EXTRACTED ENTRIES:
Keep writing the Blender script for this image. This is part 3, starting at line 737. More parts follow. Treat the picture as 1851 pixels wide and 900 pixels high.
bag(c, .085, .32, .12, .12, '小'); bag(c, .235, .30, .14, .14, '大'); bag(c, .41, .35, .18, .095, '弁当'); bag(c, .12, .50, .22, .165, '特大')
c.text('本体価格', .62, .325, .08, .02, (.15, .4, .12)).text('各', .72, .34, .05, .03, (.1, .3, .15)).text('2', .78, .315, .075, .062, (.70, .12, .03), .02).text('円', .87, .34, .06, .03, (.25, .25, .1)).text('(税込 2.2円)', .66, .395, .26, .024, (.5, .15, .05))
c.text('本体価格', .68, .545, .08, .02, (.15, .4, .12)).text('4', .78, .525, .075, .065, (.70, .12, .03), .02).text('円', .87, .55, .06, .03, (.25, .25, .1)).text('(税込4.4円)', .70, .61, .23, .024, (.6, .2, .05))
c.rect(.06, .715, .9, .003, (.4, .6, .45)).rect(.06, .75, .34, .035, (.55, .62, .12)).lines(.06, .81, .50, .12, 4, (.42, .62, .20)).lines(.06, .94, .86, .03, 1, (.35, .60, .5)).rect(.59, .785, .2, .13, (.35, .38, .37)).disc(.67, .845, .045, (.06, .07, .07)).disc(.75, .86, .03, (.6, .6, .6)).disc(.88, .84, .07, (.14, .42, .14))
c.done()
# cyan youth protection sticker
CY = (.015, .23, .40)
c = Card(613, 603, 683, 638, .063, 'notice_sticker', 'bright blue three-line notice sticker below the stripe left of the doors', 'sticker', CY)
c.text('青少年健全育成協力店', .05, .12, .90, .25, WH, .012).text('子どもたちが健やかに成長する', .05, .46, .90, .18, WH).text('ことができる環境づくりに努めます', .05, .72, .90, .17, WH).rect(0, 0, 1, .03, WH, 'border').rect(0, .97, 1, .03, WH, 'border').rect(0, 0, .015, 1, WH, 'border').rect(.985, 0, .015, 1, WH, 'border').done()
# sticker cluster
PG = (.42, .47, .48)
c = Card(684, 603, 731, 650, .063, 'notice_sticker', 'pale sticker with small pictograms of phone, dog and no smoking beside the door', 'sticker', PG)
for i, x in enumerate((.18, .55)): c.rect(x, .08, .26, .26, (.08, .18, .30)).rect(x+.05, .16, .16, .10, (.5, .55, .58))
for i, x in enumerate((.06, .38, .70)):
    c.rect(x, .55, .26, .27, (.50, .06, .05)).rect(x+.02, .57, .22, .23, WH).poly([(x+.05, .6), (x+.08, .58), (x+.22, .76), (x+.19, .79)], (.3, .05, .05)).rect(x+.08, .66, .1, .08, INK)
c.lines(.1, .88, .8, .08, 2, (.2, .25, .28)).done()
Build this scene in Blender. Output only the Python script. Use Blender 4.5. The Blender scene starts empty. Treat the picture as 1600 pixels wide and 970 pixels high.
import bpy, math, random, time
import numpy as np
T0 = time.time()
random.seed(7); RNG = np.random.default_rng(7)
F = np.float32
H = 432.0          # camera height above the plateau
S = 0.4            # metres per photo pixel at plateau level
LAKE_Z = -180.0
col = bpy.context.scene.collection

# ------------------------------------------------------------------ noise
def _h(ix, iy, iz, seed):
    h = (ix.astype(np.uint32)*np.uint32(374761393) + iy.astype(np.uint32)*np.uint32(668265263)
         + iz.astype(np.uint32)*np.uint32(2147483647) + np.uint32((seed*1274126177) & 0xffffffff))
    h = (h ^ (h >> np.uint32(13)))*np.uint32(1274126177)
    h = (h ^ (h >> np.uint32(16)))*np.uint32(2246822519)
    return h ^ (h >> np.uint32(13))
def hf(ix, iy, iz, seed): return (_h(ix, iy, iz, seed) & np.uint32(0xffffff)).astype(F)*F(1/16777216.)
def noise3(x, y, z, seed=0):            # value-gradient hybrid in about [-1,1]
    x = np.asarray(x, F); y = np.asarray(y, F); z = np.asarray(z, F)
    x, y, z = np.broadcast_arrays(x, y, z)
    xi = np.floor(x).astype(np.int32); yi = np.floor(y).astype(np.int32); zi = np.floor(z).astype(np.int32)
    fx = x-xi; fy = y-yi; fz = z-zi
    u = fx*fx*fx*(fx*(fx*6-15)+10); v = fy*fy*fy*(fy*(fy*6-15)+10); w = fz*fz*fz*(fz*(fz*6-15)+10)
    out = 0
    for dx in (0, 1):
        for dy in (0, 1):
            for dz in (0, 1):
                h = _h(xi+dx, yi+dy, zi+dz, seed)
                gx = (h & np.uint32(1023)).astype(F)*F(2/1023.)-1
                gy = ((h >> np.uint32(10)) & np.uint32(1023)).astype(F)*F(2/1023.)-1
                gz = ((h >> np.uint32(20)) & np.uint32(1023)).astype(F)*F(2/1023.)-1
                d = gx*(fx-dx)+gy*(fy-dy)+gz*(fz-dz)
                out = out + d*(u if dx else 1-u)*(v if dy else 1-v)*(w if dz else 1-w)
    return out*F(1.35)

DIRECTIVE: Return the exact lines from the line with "Build this scene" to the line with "col = bpy.context.scene.collection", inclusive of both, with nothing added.

FINAL RESULT:
Build this scene in Blender. Output only the Python script. Use Blender 4.5. The Blender scene starts empty. Treat the picture as 1600 pixels wide and 970 pixels high.
import bpy, math, random, time
import numpy as np
T0 = time.time()
random.seed(7); RNG = np.random.default_rng(7)
F = np.float32
H = 432.0          # camera height above the plateau
S = 0.4            # metres per photo pixel at plateau level
LAKE_Z = -180.0
col = bpy.context.scene.collection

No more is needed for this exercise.